Sì, perché Elizabeth ha capito molto presto che cosa significa vincere. E ha bruciato le tappe. Sotto l’occhio vigile di papà, ha iniziato a viaggiare: a Indianapolis e a Chicago ha partecipato ai Quick Start Tournament, dove si usano speciali palline dal rimbalzo basso, adatte ai bambini, e ha conquistato un primo e a un secondo posto. La scorsa primavera ha vinto il Tri-State Tournament a Evansville battendo 6-0 6-0 una "collega" di due anni più grande di lei: "Faceva un caldo incredibile – ha detto candidamente la campioncina – al circolo c’era una piscina coperta e me la sono sbrigata il più presto possibile per potermi rinfrescare con qualche tuffo".

E quest’estate ha iniziato ad affrontare, e spesso a battere, ragazzine di dodici anni, ben figurando ai prestigiosi Little Mo' (così chiamati in onore dell'indimenticata Maureen Connolly). Appuntamenti che spesso coincidono con il primo vagito di un futuro campione: qui si segnalò un giovanissimo Andy Roddick. E la USTA, la Federazione americana, segue con grande attenzione i progressi di Elizabeth al punto da aiutare la famiglia dal punto di vista economico, pagando le iscrizioni ai tornei e i viaggi.

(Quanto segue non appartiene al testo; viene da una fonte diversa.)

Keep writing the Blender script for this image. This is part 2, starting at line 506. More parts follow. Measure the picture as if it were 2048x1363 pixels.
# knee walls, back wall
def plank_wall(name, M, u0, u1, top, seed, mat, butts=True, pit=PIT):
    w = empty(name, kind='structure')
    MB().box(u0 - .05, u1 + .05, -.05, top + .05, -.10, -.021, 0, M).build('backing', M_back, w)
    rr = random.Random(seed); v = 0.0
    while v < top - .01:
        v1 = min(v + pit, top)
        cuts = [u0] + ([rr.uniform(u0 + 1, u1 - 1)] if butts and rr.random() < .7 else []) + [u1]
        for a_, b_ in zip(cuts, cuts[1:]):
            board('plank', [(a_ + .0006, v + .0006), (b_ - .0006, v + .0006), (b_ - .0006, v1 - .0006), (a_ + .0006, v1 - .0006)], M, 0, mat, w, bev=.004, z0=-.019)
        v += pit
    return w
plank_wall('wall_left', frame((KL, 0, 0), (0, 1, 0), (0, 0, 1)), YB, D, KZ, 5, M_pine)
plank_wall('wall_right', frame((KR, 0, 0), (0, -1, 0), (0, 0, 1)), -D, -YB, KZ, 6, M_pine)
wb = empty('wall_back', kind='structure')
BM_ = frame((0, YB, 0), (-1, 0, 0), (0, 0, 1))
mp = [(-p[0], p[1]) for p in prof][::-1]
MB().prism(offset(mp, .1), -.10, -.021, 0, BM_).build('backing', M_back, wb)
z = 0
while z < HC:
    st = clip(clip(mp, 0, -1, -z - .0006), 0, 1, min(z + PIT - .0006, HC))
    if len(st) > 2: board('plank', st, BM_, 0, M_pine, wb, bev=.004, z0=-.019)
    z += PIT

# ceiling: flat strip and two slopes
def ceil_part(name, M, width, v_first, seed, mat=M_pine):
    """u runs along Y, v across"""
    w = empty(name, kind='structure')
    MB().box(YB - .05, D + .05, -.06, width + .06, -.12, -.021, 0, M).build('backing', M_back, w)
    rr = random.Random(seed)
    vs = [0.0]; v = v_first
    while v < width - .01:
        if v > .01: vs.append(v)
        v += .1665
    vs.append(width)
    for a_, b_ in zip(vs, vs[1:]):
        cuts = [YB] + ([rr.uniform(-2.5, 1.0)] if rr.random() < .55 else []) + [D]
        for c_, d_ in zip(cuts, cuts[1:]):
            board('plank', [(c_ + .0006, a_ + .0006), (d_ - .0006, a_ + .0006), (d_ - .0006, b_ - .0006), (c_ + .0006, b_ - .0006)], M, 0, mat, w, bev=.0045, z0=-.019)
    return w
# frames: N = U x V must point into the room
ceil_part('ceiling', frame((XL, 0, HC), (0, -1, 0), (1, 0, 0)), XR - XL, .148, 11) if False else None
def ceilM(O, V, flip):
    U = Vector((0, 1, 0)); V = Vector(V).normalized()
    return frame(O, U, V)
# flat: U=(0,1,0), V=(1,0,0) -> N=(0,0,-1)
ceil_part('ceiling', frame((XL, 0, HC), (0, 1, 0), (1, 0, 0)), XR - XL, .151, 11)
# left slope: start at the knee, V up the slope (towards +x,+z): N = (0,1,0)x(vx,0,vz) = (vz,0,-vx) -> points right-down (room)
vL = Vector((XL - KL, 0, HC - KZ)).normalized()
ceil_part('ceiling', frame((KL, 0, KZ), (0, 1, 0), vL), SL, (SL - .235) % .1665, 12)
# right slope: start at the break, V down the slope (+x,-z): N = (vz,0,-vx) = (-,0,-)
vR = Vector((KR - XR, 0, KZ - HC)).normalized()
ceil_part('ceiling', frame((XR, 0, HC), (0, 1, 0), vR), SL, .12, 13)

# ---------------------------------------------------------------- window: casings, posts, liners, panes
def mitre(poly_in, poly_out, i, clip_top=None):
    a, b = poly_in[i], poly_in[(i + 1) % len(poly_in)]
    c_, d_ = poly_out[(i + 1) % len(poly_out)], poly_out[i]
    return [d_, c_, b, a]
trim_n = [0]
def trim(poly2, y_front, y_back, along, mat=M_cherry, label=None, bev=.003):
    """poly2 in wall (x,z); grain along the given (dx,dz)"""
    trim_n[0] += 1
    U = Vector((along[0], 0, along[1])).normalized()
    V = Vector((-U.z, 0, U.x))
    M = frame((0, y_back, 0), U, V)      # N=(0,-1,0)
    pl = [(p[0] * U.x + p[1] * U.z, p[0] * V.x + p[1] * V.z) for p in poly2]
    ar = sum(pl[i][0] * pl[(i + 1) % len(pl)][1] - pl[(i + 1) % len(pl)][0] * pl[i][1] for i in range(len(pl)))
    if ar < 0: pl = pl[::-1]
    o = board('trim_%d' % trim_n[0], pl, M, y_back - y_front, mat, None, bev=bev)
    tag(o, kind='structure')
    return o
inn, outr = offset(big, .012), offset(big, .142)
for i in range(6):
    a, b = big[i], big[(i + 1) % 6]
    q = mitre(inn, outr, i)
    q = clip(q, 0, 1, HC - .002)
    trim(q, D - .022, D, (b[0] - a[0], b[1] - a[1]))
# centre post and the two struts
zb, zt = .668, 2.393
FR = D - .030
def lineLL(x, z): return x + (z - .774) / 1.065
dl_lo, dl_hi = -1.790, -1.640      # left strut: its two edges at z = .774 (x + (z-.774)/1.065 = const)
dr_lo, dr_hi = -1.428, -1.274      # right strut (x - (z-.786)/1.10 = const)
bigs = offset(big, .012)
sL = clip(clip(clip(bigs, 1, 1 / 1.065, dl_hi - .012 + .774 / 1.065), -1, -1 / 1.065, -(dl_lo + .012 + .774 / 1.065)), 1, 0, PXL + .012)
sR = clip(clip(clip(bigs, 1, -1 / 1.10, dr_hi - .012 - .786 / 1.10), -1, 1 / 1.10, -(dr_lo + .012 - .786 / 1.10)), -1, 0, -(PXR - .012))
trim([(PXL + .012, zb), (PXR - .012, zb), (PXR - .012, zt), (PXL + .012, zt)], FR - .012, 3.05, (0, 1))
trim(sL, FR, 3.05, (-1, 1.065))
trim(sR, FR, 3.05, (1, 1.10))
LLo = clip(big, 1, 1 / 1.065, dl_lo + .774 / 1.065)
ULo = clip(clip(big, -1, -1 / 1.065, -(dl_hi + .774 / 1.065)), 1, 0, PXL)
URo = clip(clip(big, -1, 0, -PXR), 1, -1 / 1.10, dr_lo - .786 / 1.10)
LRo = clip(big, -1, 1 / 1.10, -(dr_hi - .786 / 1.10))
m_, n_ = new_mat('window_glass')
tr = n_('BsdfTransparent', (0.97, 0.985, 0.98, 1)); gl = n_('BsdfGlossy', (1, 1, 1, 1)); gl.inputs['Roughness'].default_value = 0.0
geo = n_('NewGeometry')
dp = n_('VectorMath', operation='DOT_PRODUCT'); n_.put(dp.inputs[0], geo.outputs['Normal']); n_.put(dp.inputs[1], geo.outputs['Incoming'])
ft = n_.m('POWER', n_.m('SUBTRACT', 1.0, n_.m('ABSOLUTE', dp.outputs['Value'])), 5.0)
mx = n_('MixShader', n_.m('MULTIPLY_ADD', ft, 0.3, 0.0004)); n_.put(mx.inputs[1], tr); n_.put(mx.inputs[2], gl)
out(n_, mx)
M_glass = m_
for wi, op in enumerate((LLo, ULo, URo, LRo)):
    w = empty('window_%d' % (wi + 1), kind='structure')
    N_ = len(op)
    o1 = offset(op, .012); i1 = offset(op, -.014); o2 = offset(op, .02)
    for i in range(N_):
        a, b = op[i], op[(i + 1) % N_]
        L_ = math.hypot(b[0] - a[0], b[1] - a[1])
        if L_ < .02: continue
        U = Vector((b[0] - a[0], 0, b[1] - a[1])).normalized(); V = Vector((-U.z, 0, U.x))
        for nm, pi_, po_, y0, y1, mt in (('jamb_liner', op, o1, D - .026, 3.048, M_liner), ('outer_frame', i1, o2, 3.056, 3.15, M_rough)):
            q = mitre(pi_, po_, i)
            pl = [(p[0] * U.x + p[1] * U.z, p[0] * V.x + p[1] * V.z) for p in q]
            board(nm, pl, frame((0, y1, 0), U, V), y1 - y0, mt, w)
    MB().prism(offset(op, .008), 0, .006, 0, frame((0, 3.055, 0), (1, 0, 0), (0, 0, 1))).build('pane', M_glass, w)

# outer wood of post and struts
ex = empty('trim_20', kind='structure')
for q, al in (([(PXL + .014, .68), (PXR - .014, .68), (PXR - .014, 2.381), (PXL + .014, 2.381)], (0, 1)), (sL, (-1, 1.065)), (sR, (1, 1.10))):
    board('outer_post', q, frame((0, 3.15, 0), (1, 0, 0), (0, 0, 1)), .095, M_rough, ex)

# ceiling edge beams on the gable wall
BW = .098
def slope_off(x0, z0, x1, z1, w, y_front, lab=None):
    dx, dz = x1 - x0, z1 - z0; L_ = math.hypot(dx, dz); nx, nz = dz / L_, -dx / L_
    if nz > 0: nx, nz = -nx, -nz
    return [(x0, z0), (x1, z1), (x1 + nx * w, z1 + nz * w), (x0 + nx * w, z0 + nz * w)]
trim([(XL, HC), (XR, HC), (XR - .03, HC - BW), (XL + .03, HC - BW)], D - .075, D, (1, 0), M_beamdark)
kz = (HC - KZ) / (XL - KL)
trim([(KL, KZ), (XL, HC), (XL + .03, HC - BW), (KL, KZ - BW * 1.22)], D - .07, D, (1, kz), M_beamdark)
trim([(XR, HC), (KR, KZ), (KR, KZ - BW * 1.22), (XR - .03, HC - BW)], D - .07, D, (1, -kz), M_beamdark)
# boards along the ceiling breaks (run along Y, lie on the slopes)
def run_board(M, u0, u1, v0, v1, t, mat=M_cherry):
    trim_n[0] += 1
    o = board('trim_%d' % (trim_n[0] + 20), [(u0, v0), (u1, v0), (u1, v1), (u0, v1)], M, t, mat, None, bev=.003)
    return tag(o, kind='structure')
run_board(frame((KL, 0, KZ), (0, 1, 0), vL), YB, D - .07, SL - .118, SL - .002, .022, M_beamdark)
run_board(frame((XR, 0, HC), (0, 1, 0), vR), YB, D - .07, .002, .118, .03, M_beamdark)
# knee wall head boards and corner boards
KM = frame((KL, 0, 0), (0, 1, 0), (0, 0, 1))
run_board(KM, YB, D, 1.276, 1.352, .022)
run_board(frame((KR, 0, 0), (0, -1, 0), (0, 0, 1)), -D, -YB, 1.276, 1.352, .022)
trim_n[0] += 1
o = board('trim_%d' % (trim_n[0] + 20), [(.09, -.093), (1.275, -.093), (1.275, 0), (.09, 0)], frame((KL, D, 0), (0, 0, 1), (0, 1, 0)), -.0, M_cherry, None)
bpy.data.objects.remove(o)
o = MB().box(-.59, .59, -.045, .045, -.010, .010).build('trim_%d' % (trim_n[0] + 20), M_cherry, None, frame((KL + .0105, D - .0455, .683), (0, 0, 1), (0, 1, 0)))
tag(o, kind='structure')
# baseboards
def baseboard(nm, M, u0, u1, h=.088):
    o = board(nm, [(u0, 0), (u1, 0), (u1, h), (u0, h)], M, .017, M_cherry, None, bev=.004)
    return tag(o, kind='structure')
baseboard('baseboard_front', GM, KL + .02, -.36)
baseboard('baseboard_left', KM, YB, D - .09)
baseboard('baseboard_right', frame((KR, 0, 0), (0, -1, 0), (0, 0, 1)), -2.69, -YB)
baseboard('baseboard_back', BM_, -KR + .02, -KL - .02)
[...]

Una piccola professionista: ma non è un po’ troppo presto? "Ho stretto un patto con lei – ha fatto sapere il padre –. Se non ha voglia di giocare, non la obbligo. E’ capitato qualche volta che non se la sentisse e ho annullato immediatamente l’allenamento". Però si è trattato di una rara eccezione se una volta Elizabeth non ne voleva proprio sapere di tornare a casa dopo l’ora di pratica serale. "Mi sento a casa. Che ne dici se dormiamo qua stasera, papà?", è stata la sua proposta dopo essersi sdraiata sul campo.

La sua famiglia le è sempre vicina: c’è anche mamma Solangel, colombiana, che insegna spagnolo all’Indiana State University. Ma è soprattutto il papà a seguire i suoi progressi sportivi. Non sembra un esaltato che pretende un futuro da star per la figlia; anzi, sta leggendo l’autobiografia di Andre Agassi per non ripetere gli errori del padre del kid di Las Vegas, che arrivò a far odiare il tennis al figlio. Tuttavia non è del tutto normale che una bambina, oltre ai cartoni animati (Tom e Jerry è il suo preferito) rimanga ipnotizzata per ore ed ore davanti al Tennis Channel. Il rischio di indigestione è alto. "Il mio idolo è Maria Sharapova – non si stanca di ripetere lei –, possiede nervi d’acciaio, proprio come vorrei avere io. Il mio sogno? Giocare un giorno a Wimbledon".

Ciò che convince di meno, nel suo apprendimento tennistico, è il fatto che già le si danno consigli strategici su come vincere la guerra psicologica con l'avversaria. Nei tornei che disputa, per esempio, non ci sono arbitri e ogni giocatrice chiama dentro o fuori i colpi della rivale che rimbalzano nei pressi della riga. La sua coach l’ha già catechizzata su questo aspetto: attenzione a non farsi ingannare. Da allieva diligente, sta già mettendo in pratica i suoi suggerimenti, come si è visto qualche settimana fa. Una giocatrice più grande aveva chiamato "out" un suo colpo chiaramente buono ed Elizabeth, con estrema calma, si è avvicinata a rete dicendole gelidamente: "Il mio colpo era buono e tu lo sai. Non è bello il tuo atteggiamento".

E' un po' quello che succede in Italia nelle giovanili delle squadre di calcio. Non è raro che l’allenatore dei Pulcini, invece di insegnare solo a calciare, si preoccupi già di inculcare loro i movimenti del 4-4-2 o del 4-3-3, sgridando i malcapitati se sbagliano una diagonale difensiva. Ma quando si è bambini, non si dovrebbe pensare solo a divertirsi?